RIP Paul Prudhomme

The food world lost a titan yesterday, Chef Paul Prudhomme, who introduced Louisiana cooking to a mass US audience in the 1980s. This book came into my life considerably later, the dust cover already tattered. I don't remember what made me pick it up: maybe I was starting my long and on-hand education of Southern cooking, as a love letter to both my husband's (and turns out, my own!) palate.

 

Encouraged by Prudhomme's pure joy on the cover, I began to flip through the book. The first few pages introduce the reader to terms I'd never heard, but are standard in Louisiana cooking: etoufée, gumbo filé, lagniappe. He includes pictures of different colored roux and tells the reader the appropriate time to use them. In a time when other cookbooks were trying to catch up to the fast-pace, fast food, convenience-based way of 1980s life, Prudhomme was telling us to slow down, take hours if you need, to make the right black roux for gumbo.

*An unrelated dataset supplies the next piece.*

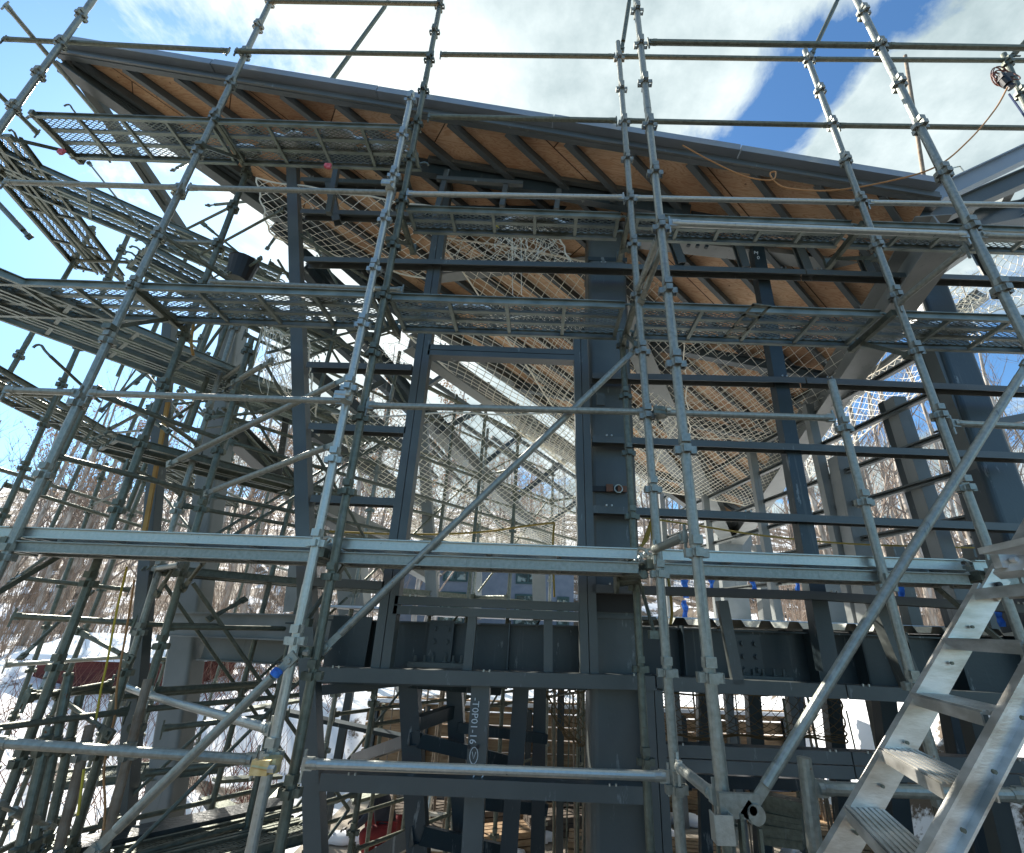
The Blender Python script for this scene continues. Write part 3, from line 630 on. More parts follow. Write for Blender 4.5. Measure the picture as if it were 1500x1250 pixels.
# left edge and hip beams
def rb(a, b, w, h, m=STEELL, dz=-.15, par=ROOF, nm='hip_beam', ib=True):
    mb = MB(); o = V((0,0,dz)); (mb.ibeam if ib else mb.beam)(a+o, b+o, w, h); bpart(nm, mb, m, par)
rb(PL, PV, .14, .18, STEEL, -.12)
rb(P(700,262,3.95), PV, .25, .34, STEELL, -.25); rb(PR, PV, .3, .36, STEELL, -.34); rb(P(880,345,3.95), PV, .3, .36, STEELL, -.36)
rb(P(600,500,4.3), P(930,730,9), .16, .22, STEELL, 0)
rb(P(1362,290,2.9)+V((.05,0,0)), P(1560,200,2.9), .10, .16, FASC, .02); 
rb(P(1340,330,3.8), P(1560,235,3.6), .12, .2, STEEL, 0); rb(P(1240,360,4.1), P(1560,300,4.6), .2, .3, STEELD, 0)
rb(P(1370,395,5), P(1520,290,4.4), .14, .2, STEELL, 0); rb(P(1240,545,6.8), P(1400,360,4.8), .12, .12, WHITE, 0, ib=False); rb(P(1180,600,8), P(1330,470,6.4), .10, .12, WHITE, 0, ib=False); rb(P(1165,640,8.5),P(1440,430,6),.2,.2,STEELL,0)
rb(P(1420,300,4), P(1385,360,5), .1, .15, STEELL, 0, ib=False); rb(P(1480,270,4), P(1450,330,5), .1, .15, STEELL, 0, ib=False)
# main beam haunch with bolts near the column head
mb = MB(); mb.prof(P(925,338,3.7), P(1340,385,3.7), [(-.08,-.17),(.08,-.17),(.08,.10),(-.08,.10)]); bpart('haunch_beam', mb, STEELL)
mb = MB()
for x in (1008,1021,1034): 
    for y in (343,360): p = P(x,y+(x-1000)*.1,3.61); mb = MB(); mb.tube(p, p+V((0,-.03,0)), .02, 8); bpart('bolt', mb, STEELD)
mb = MB(); mb.ibeam(P(640,400,4.4), P(870,372,4.2), .15, .2); bpart('haunch_beam', mb, STEELL)
# left open roof facet: members
for (x0,y0,D0,x1,y1,D1,w,h,m_) in ((447,390,4.4,624,608,6.8,.12,.2,STEELD),(624,608,6.8,806,803,10.8,.24,.26,STEELL),(459,470,4.6,610,610,6.8,.09,.14,STEELD),(452,540,4.6,590,655,6.5,.09,.14,STEELD),
    (457,634,4.8,640,752,7.5,.09,.13,STEEL),(460,734,5.2,640,818,8,.09,.14,STEELL),(340,632,5.1,450,735,6.4,.20,.24,STEEL),(450,735,6.4,640,850,9.5,.2,.24,STEEL),(440,330,4.1,610,480,5.6,.1,.12,STEELD),(400,330,4.0,520,440,5,.08,.1,STEELD),
    (628,556,6.4,844,700,9.5,.05,.06,STEEL),(670,616,7.2,830,725,10,.05,.06,STEEL),(640,520,6,900,705,9.8,.05,.06,STEEL),(627,643,7,668,687,8,.05,.06,STEEL),(632,660,7.2,760,800,10,.05,.06,STEEL),(720,640,8,860,745,10.4,.05,.06,STEEL),
    (560,560,6,612,605,6.8,.05,.05,STEEL),(500,640,6,620,735,7.5,.05,.05,STEEL),(540,600,6,640,700,7.5,.05,.05,STEEL),
    (640,632,6.9,700,602,7.6,.1,.1,STEELD),(706,682,8.4,775,628,8.8,.1,.1,STEELD),(756,730,9.6,860,650,9.8,.12,.12,STEEL),(510,670,6.2,590,648,6.7,.08,.08,STEEL),(620,570,6.3,650,550,6.2,.06,.06,STEEL),(480,600,5.2,560,560,5.6,.07,.07,STEEL),(795,775,10.4,870,715,10.4,.1,.1,STEEL),
    (420,610,5,405,720,6,.07,.07,STEELD)):
    rb(P(x0,y0,D0), P(x1,y1,D1), w, h, m_, 0, nm='open_rafter', ib=w > .1)
mb = MB(); pts = [P(640,690,8.2),P(720,745,9.4),P(700,790,10),P(590,745,8.4),P(560,700,7)]; 
# left tip structure (triangular open eave)
rb(PL, P(300,385,4.9), .07, .12, STEEL, -.02, nm='eave_beam', ib=False); rb(PL+V((.05,0,-.06)), P(250,300,4.2), .05, .08, STEEL, 0, nm='eave_beam', ib=False); rb(P(128,115,3.2), P(215,180,3.7), .05, .06, STEEL, 0, nm='eave_beam', ib=False)
# chalk writing on the lettered post
def text(body, loc, size, rot, m, par, name='chalk_marking', align='LEFT'):
    cu = bpy.data.curves.new('lettering', 'FONT'); cu.body = body; cu.size = size; cu.extrude = .001; cu.align_x = align; cu.resolution_u = 2; cu.offset = -.0012*0
    to = bpy.data.objects.new('t', cu); COL.objects.link(to); bpy.context.view_layer.update()
    me = bpy.data.meshes.new_from_object(to.evaluated_get(bpy.context.evaluated_depsgraph_get())); bpy.data.objects.remove(to)
    me.materials.clear(); me.materials.append(m); o = bpy.data.objects.new(name, me); COL.objects.link(o); o.rotation_euler = rot; o.parent = par; o.location = V(loc)-wpos(par); return o
pt = P(698,1022,3.54); text('-TⓍP01-16'.replace('Ⓧ','0'), pt+V((-.022,0,0)), .062, (pi/2, pi/2, 0), CHALK, BL)
mb = MB(); c = P(694,1107,3.545); mb.path([c+V((.026*cos(a*pi/8),0,.045*sin(a*pi/8))) for a in range(17)], .0028, 4); mb.path([c+V((-.012,0,.02)),c+V((0,0,-.018)),c+V((.012,0,.02))], .0025, 4); bpart('chalk_marking', mb, CHALK)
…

In this book he doesn't take shortcuts. Though that may have changed later, with his popular line of spice mixes, this book teaches the reader techniques that have been used in Bayou Country for hundreds of years. 

 

While I may not have grown up with Louisiana flavors, they have since become an essential part of my home. Those who have eaten at my table may not know how influential this book has been to my cooking, but they've certainly reaped the benefits! RIP Paul Prudhomme - thank you for your contribution to my humble kitchen. You've helped me understand the rich cultural meleé that is Louisiana and how culture can be expressed through food.

What cultural traditions have you adopted into your home? What event, person, or place brought them into your life?